Another new feature is that the Search part of OMS now has an application programming interface (API), as long as you’ve linked OMS to Azure. Here you can access and manipulate OMS data programmatically, so if you don’t like the easy-to-use console, you can build your own. This also opens OMS to third-party developers. I suspect it won’t be long until we see third-party Solutions (that won’t be free) on offer in the Solutions Gallery.

As with most things cloud, you can try out features that are not quite finished baking yet. On the Settings tab, click Preview Features and enable what’s on offer to try out new things.

Try out Preview Features

Try out Preview Features

Another big request from customers has been performance monitoring (something SCOM can do), and back in October 2015, the Near Real Time (NRT) performance counter collection was introduced. Go to the Settings area, click Data, and select which counters to collect.

Performance Counters data gathering

Performance Counters data gathering

Visualizing the data is easy once the performance metrics have been gathered; here’s the disk queue length for the SSD drives where the three VMs are stored:

Disk Queue Length Visualization

Disk Queue Length Visualization

Another useful addition that’s coming soon is the ability to collect wire data to analyze network captures. This will work initially only for Windows Server 2012 R2 (and 8.1) or later. And there’s a Solution for the Docker container log and performance data coming soon.

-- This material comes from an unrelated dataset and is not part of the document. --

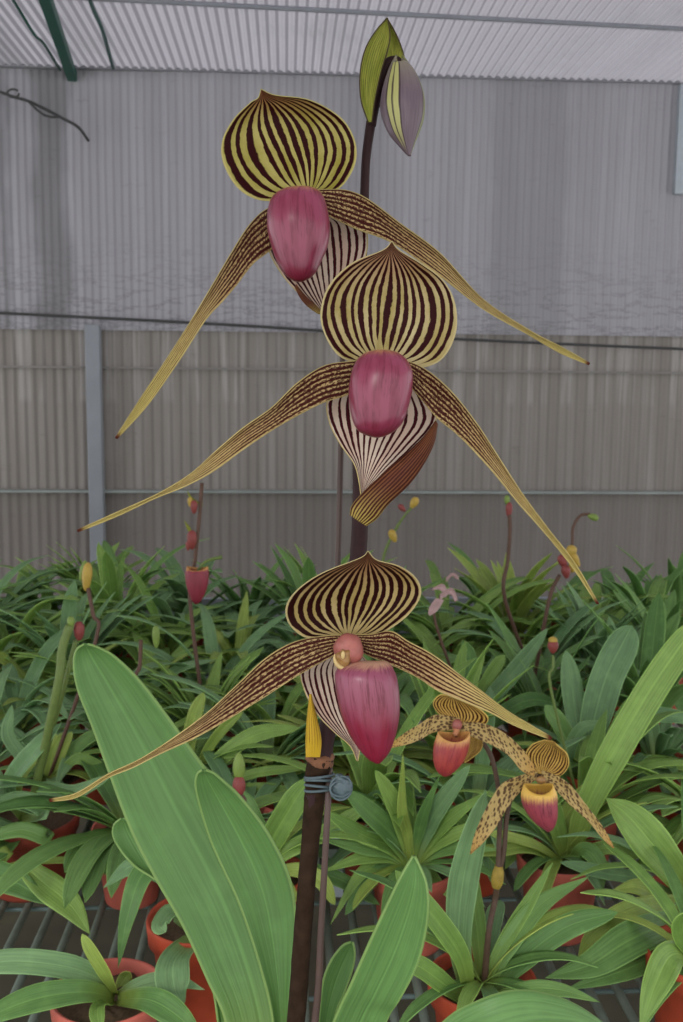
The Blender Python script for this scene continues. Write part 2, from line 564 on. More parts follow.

Something that’s going to “close the loop” and bring the Operations Management Suite closer to SCOM are the new OMS alerts that trigger based on criteria you set. Still cooler is that you can link an alert to an Azure Automation runbook, so that it runs when the alert fires.

A replacement for Operations Manager? ^

The fact that OMS is a “suite” by combining several cloud services is an interesting approach. I suspect it matches up with Enterprise Mobility Suite (EMS), which also bundles several “better together” cloud services at an attractive price point.

Clearly OMS isn’t going to be as capable as SCOM is (today); you can’t customize what Solutions do (as you can with a Management Pack), and there are lots of devices, platforms, and applications that aren’t supported by the Operations Management Suite. But it’s clearly complementary to SCOM. And it’s becoming more capable very quickly. I think there are many small to medium businesses that wouldn’t take on the overhead of SCOM but could benefit from OMS. I suspect that if you give it a year or two, OMS might be a valid alternative to SCOM, not just a useful addition to it.

Many people said that Intune wouldn’t ever be a competitor to Configuration Manager; today I think there are many small and medium enterprises that could quite comfortably do without System Center Configuration Manager (SCCM) and manage all their PCs and mobile devices with Intune.

Summary ^

A question is the impact that using the Operations Management Suite will have on your servers. In my testing, I find it’s minimal; on a busy DC you might see 5–10% CPU overhead. I did notice a once-off spike on one server, which was probably the initial setup and encryption/upload of log data after I’d added it to the Operations Management Suite. Another thing I’ve found is that as I find “big noise” sources in the logs and attend to them, less data is generated overall. With syslogs from Linux now supported, Microsoft shows that it’s sincere about supporting all popular platforms.

If you’re serious about becoming proficient in OMS, I recommend this free ebook, weighing in at 449 pages, and this survival guide.

I think the Operations Management Suite is one of the most interesting cloud services that I’ve evaluated; the concept of using the cloud and Big Data concepts to bring insight and correlation into large amounts of machine data through easy-to-use Search and focused Solutions is very powerful. There’s a lot of buzz around OMS; if you’re a sysadmin, I highly recommend you take the free trial for a spin.